Posting gets profitable with Steemit, the world’s #1 cryptocurrency-adjacent social network. Like popular aggregation site Reddit, Steemit users have the opportunity to share content, comment, and upvote other people’s posts. But rather than just be rewarded with clout and personal pride, the most successful posters on Steemit can earn “Steem” coin. For companies looking to target crypto-savvy customers (or anybody with a serious interest in tech) a platform like Steemit is the ideal balance of work and play. 

With over one million users currently signed-up, Steemit is on its way to developing a sizable following. Though their marketing tools are still being tested, keep your eye on this platform if your brand believes that cryptocurrency really is the future of commerce.

4. Houseparty

Formerly known as Meerkat, Houseparty refers to itself as a “face to face social network,” and a “living room” for its users. This platform has a single function, which is allowing users to host video hangouts for up to eight people at once. This simplicity both sets Houseparty apart from its competitors and makes it particularly challenging for advertisers. As a private (or “dark”) social network, Houseparty has extremely limited discovery functions for users to find new content. That’s part of the reason why, despite having a user base of over 20 million people, Houseparty does not currently offer any kind of advertising tools. 

However, they have recently taken their first steps towards monetization by partnering with the popular party game Heads Up to produce an in-app variant. Only time will tell if this particular partnership works out, but in the event that it does, expect to see more brands creating paid in-app content for Houseparty. Will yours be one of them?

5. Caffeine

Live streaming platform Twitch has a new competitor with Caffeine, which offers nearly identical features. As with Twitch, Caffeine users can broadcast both themselves and whatever content they are playing or viewing on their screens to audiences around the world. What sets it apart from their massively-popular rival is its overall ease-of-use (no outside software required) and integration with platforms like Twitter and Facebook, plus an ex-Apple pedigree. Companies with an interest in hopping aboard the Caffeine bandwagon should start identifying its major influencers as soon as possible, for potential sponsorship deals – or create their own branded stream where they can sell digital items directly to followers. 

6. Vero

The founders of Vero describe their platform as “more social, less media.” On the surface, it appears very similar to a lot of other mainstream social media platforms, from Facebook to Twitter to Instagram. Vero users can share videos, make posts, recommend content, and like and comment on whatever they see. Unlike those other platforms, it promises to remain a 100% ad-free digital environment with zero data-mining. It also features a strictly chronological feed, as opposed to its rivals, which are driven by frequently frustrating algorithms

But if there is no advertising, why bother mentioning it here? Vero is most interesting to video content marketers as a totally singular case study for future customers. What does it say about the platform’s growing user base (currently three million strong) that they would seek out an “alternative” to traditional social media? What will happen when Vero rolls out its promised subscription offerings, instead of being free? And how many people are willing to pay for the chance not to be advertised to?
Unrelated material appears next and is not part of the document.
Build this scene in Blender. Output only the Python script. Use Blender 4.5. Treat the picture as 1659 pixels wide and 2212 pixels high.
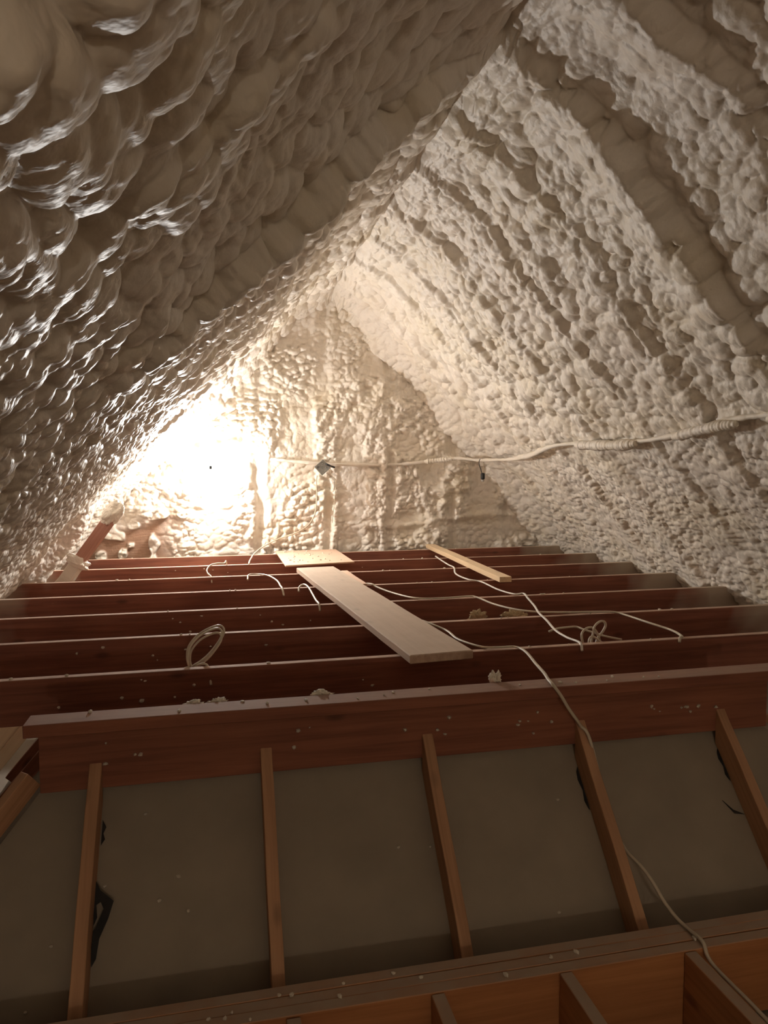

While few of these platforms threaten to out-and-out replace standbys like Facebook and Instagram, their presence is important to brands for a number of reasons. Like Vero, all of them are valuable not just for what they are, but for the ideals that they represent. Through these social media platforms, we are able to glimpse both the future of video content marketing and of all digital communication. Pay close attention, and your brand can stay ahead of the curve for years to come.